-- Exercise directions --
In the listing that follows, retype every line from the first through the one containing "sc.cycles.max_bounces = 14;". Pictures are to be left out.

-- Raw data --
◆ ◆ ◆ ◆ ◆

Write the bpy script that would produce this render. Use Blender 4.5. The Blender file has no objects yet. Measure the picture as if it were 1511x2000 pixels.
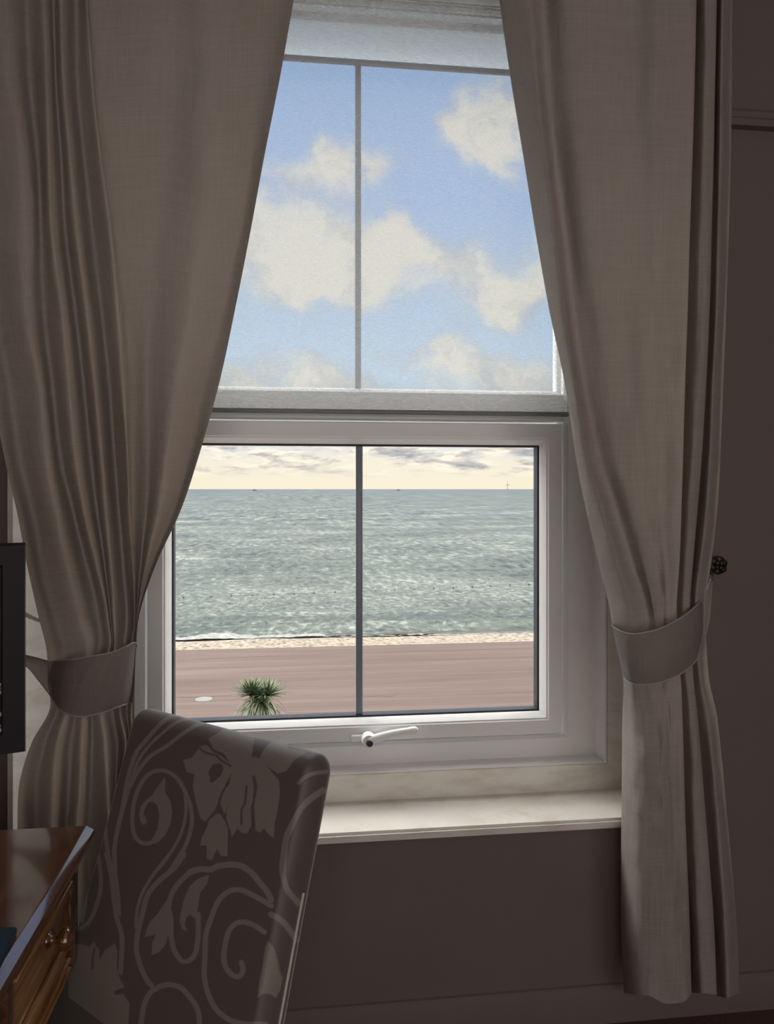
import bpy, bmesh, math, random
import numpy as np
from mathutils import Vector, noise as mn
random.seed(4)
C = bpy.context.scene.collection
# ------------------------------------------------------------------ camera
F = 1500.0; CX = 755.5; HY = 955.0; YAW = math.radians(7.0)
S_, C_ = math.sin(YAW), math.cos(YAW)
CAM = Vector((0, -1.9, 1.37))
cd = bpy.data.cameras.new('camera'); cam = bpy.data.objects.new('camera', cd); C.objects.link(cam)
cam.location = CAM; cam.rotation_euler = (math.pi/2, 0, -YAW)
cd.sensor_fit = 'VERTICAL'; cd.sensor_height = 36; cd.lens = F/2000*36
cd.shift_y = -45/2000; cd.clip_start = .02; cd.clip_end = 60000
bpy.context.scene.camera = cam
sc = bpy.context.scene
sc.view_settings.view_transform = 'Standard'; sc.view_settings.look = 'None'
sc.view_settings.gamma = 1; sc.view_settings.exposure = 0; sc.view_settings.use_curve_mapping = False
sc.cycles.max_bounces = 14; sc.cycles.diffuse_bounces = 7; sc.cycles.transparent_max_bounces = 24

def at(px, py, Y):
    "world point on the plane y=Y that the photograph shows at (px,py)"
    t = (px-CX)/F
    dx, dy = S_+t*C_, C_-t*S_
    s = (Y-CAM.y)/dy
    return Vector((dx*s, Y, CAM.z+(HY-py)/F*s))
def atd(px, py, d):
    t = (px-CX)/F
    return Vector(((S_+t*C_)*d, CAM.y+(C_-t*S_)*d, CAM.z+(HY-py)/F*d))
def cam2w(x, d, z): return Vector((x*C_+d*S_, CAM.y-x*S_+d*C_, z))
def project(P):
    x = P[..., 0]-CAM.x; y = P[..., 1]-CAM.y; z = P[..., 2]-CAM.z
    r = x*C_-y*S_; d = x*S_+y*C_
    return CX+F*r/d, HY-F*z/d

# ------------------------------------------------------------------ sky
class NT:
    def __init__(s, tree): s.t = tree; s.n = tree.nodes; s.l = tree.links
    def new(s, typ, **k):
        n = s.n.new(typ)
        for a, v in k.items(): setattr(n, a, v)
        return n
    def put(s, sock, v):
        if isinstance(v, bpy.types.NodeSocket): s.l.new(v, sock)
        else: sock.default_value = v
    def math(s, op, a, b=None, c=None, clamp=False):
        n = s.new('ShaderNodeMath', operation=op, use_clamp=clamp)
        s.put(n.inputs[0], a)
        if b is not None: s.put(n.inputs[1], b)
        if c is not None: s.put(n.inputs[2], c)
        return n.outputs[0]
    def vec(s, op, a, b=None, c=None):
        n = s.new('ShaderNodeVectorMath', operation=op)
        s.put(n.inputs[0], a)
        if b is not None: s.put(n.inputs[1], b)
        if c is not None: s.put(n.inputs[2], c)
        return n.outputs[1] if op in ('DOT_PRODUCT', 'LENGTH') else n.outputs[0]
    def noise(s, v, scale=1, detail=4, rough=.5, dist=0, col=False):
        n = s.new('ShaderNodeTexNoise'); s.put(n.inputs['Vector'], v)
        n.inputs['Scale'].default_value = scale; n.inputs['Detail'].default_value = detail
        n.inputs['Roughness'].default_value = rough; n.inputs['Distortion'].default_value = dist
        return n.outputs['Color'] if col else n.outputs[0]
    def ramp(s, f, stops, interp='LINEAR'):
        n = s.new('ShaderNodeValToRGB'); s.put(n.inputs[0], f); e = n.color_ramp.elements
        n.color_ramp.interpolation = interp
        while len(e) < len(stops): e.new(.5)
        for i, (p, c) in enumerate(stops):
            e[i].position = p; e[i].color = (*c, 1) if len(c) == 3 else c
        return n.outputs[0]
    def mix(s, f, a, b, mode='MIX'):
        n = s.new('ShaderNodeMix', data_type='RGBA', blend_type=mode)
        s.put(n.inputs[0], f); s.put(n.inputs[6], a); s.put(n.inputs[7], b)
        return n.outputs[2]
    def rng(s, v, a, b, c=0., d=1., sm=True):
        n = s.new('ShaderNodeMapRange'); n.interpolation_type = 'SMOOTHSTEP' if sm else 'LINEAR'
        s.put(n.inputs[0], v)
        for i, x in enumerate((a, b, c, d)): n.inputs[i+1].default_value = x
        return n.outputs[0]
    def coord(s, kind='Object', scale=(1, 1, 1)):
        c = s.new('ShaderNodeTexCoord')
        return s.vec('MULTIPLY', c.outputs[kind], scale)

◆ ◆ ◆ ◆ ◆

-- Response --
Write the bpy script that would produce this render. Use Blender 4.5. The Blender file has no objects yet. Measure the picture as if it were 1511x2000 pixels.
import bpy, bmesh, math, random
import numpy as np
from mathutils import Vector, noise as mn
random.seed(4)
C = bpy.context.scene.collection
# ------------------------------------------------------------------ camera
F = 1500.0; CX = 755.5; HY = 955.0; YAW = math.radians(7.0)
S_, C_ = math.sin(YAW), math.cos(YAW)
CAM = Vector((0, -1.9, 1.37))
cd = bpy.data.cameras.new('camera'); cam = bpy.data.objects.new('camera', cd); C.objects.link(cam)
cam.location = CAM; cam.rotation_euler = (math.pi/2, 0, -YAW)
cd.sensor_fit = 'VERTICAL'; cd.sensor_height = 36; cd.lens = F/2000*36
cd.shift_y = -45/2000; cd.clip_start = .02; cd.clip_end = 60000
bpy.context.scene.camera = cam
sc = bpy.context.scene
sc.view_settings.view_transform = 'Standard'; sc.view_settings.look = 'None'
sc.view_settings.gamma = 1; sc.view_settings.exposure = 0; sc.view_settings.use_curve_mapping = False
sc.cycles.max_bounces = 14; sc.cycles.diffuse_bounces = 7; sc.cycles.transparent_max_bounces = 24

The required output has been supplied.